- _Exercise task_: Copy exactly the lines from the start of the data below through the one that carries "mr.inputs[0]); nt.links.new(mr.outputs[0], mpw.inputs[0])", and only those.

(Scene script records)
[Begin]

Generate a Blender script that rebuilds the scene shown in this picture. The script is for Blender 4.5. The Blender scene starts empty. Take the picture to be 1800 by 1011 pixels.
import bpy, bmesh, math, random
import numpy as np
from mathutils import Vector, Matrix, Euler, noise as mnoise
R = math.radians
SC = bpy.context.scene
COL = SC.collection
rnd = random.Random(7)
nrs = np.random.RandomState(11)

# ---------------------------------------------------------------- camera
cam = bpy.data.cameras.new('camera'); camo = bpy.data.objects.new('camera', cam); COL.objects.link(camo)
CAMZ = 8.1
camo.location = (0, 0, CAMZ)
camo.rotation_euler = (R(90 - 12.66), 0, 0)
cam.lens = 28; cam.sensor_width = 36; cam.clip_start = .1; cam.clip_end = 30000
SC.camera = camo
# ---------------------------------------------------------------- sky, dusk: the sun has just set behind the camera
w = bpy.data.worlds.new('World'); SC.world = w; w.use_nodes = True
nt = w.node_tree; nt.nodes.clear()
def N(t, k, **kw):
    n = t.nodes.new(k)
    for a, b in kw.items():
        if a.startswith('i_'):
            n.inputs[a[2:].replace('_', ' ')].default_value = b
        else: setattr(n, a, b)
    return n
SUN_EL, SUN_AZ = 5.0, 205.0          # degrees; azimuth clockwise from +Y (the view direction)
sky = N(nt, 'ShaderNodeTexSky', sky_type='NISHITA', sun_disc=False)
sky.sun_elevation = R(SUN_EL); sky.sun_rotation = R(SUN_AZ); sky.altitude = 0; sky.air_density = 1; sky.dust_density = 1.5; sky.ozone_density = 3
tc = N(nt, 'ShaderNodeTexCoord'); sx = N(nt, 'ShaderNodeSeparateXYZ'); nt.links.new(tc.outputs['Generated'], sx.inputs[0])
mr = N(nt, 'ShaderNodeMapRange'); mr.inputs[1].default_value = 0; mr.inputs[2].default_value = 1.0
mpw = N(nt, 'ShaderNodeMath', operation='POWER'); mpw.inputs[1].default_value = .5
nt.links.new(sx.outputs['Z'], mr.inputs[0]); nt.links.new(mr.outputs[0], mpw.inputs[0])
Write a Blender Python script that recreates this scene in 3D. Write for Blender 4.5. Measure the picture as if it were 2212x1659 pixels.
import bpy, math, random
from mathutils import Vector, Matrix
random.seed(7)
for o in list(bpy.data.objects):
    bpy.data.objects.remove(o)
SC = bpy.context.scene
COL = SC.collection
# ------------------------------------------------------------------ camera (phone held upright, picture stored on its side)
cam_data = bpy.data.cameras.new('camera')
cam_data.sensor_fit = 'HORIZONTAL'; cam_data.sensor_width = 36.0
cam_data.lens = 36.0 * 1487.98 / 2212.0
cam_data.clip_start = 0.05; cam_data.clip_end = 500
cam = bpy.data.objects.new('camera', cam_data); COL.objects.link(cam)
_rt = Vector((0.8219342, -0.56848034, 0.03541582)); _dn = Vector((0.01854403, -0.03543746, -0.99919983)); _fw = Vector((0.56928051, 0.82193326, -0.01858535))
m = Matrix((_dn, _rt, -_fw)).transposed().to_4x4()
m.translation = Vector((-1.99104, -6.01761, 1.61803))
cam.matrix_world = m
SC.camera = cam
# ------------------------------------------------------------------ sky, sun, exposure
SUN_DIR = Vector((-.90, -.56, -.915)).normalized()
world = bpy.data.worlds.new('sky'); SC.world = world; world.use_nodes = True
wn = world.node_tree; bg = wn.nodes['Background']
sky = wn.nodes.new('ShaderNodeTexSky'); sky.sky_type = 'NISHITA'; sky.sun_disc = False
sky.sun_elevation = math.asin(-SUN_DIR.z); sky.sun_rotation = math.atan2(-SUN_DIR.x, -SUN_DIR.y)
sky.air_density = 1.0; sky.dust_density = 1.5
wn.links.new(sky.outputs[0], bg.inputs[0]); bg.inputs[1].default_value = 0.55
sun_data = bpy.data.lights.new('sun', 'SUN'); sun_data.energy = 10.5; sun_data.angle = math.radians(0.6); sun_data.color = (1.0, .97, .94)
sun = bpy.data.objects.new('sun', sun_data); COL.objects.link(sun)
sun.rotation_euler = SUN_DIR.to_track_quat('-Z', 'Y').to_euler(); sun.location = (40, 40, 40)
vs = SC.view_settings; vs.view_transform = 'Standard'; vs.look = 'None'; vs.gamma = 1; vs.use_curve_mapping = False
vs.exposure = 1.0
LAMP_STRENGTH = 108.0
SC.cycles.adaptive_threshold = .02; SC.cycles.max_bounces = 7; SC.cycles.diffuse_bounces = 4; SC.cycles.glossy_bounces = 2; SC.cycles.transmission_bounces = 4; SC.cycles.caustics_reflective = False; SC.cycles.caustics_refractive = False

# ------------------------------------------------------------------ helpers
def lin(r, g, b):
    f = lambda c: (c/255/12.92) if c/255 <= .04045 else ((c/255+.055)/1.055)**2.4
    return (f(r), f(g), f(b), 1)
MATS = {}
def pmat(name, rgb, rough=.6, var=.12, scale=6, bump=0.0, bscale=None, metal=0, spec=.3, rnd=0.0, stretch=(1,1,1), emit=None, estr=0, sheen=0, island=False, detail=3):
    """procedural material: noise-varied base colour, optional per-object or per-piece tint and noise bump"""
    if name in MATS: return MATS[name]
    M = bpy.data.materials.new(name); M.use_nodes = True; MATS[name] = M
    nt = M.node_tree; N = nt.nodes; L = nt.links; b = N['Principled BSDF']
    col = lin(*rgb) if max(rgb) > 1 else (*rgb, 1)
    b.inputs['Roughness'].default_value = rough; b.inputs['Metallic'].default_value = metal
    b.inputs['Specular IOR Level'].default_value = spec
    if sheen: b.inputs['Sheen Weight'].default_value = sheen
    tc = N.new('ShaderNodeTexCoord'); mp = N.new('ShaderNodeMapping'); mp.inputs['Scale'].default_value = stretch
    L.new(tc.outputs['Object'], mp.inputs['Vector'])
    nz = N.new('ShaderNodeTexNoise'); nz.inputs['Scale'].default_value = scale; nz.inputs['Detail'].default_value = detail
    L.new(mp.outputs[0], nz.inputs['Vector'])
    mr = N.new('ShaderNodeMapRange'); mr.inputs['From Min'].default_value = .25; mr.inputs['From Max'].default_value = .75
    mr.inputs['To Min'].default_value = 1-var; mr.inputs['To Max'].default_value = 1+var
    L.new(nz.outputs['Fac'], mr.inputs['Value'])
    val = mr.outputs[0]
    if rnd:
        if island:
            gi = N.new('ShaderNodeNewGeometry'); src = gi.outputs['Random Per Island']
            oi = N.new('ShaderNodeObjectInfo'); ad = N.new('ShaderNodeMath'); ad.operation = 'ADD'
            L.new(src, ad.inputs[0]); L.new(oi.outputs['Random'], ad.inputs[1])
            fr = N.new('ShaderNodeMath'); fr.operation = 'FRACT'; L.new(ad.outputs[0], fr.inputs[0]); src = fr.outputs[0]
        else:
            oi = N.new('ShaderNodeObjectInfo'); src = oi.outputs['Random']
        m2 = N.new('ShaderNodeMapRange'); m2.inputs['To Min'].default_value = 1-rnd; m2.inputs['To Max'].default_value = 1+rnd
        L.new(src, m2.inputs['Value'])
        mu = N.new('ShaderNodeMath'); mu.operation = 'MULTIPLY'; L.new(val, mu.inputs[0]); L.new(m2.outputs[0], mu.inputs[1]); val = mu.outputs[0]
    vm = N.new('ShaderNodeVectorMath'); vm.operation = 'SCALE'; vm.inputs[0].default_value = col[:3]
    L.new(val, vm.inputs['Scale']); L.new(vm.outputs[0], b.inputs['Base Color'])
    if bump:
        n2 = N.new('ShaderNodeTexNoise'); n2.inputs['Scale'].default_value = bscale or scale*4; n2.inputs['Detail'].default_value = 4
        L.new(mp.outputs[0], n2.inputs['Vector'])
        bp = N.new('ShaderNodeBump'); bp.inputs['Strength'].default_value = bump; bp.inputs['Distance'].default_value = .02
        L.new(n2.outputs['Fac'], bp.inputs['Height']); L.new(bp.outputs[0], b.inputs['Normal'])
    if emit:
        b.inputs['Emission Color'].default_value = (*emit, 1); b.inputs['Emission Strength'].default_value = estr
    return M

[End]

- _Problem solution_:
Generate a Blender script that rebuilds the scene shown in this picture. The script is for Blender 4.5. The Blender scene starts empty. Take the picture to be 1800 by 1011 pixels.
import bpy, bmesh, math, random
import numpy as np
from mathutils import Vector, Matrix, Euler, noise as mnoise
R = math.radians
SC = bpy.context.scene
COL = SC.collection
rnd = random.Random(7)
nrs = np.random.RandomState(11)

# ---------------------------------------------------------------- camera
cam = bpy.data.cameras.new('camera'); camo = bpy.data.objects.new('camera', cam); COL.objects.link(camo)
CAMZ = 8.1
camo.location = (0, 0, CAMZ)
camo.rotation_euler = (R(90 - 12.66), 0, 0)
cam.lens = 28; cam.sensor_width = 36; cam.clip_start = .1; cam.clip_end = 30000
SC.camera = camo
# ---------------------------------------------------------------- sky, dusk: the sun has just set behind the camera
w = bpy.data.worlds.new('World'); SC.world = w; w.use_nodes = True
nt = w.node_tree; nt.nodes.clear()
def N(t, k, **kw):
    n = t.nodes.new(k)
    for a, b in kw.items():
        if a.startswith('i_'):
            n.inputs[a[2:].replace('_', ' ')].default_value = b
        else: setattr(n, a, b)
    return n
SUN_EL, SUN_AZ = 5.0, 205.0          # degrees; azimuth clockwise from +Y (the view direction)
sky = N(nt, 'ShaderNodeTexSky', sky_type='NISHITA', sun_disc=False)
sky.sun_elevation = R(SUN_EL); sky.sun_rotation = R(SUN_AZ); sky.altitude = 0; sky.air_density = 1; sky.dust_density = 1.5; sky.ozone_density = 3
tc = N(nt, 'ShaderNodeTexCoord'); sx = N(nt, 'ShaderNodeSeparateXYZ'); nt.links.new(tc.outputs['Generated'], sx.inputs[0])
mr = N(nt, 'ShaderNodeMapRange'); mr.inputs[1].default_value = 0; mr.inputs[2].default_value = 1.0
mpw = N(nt, 'ShaderNodeMath', operation='POWER'); mpw.inputs[1].default_value = .5
nt.links.new(sx.outputs['Z'], mr.inputs[0]); nt.links.new(mr.outputs[0], mpw.inputs[0])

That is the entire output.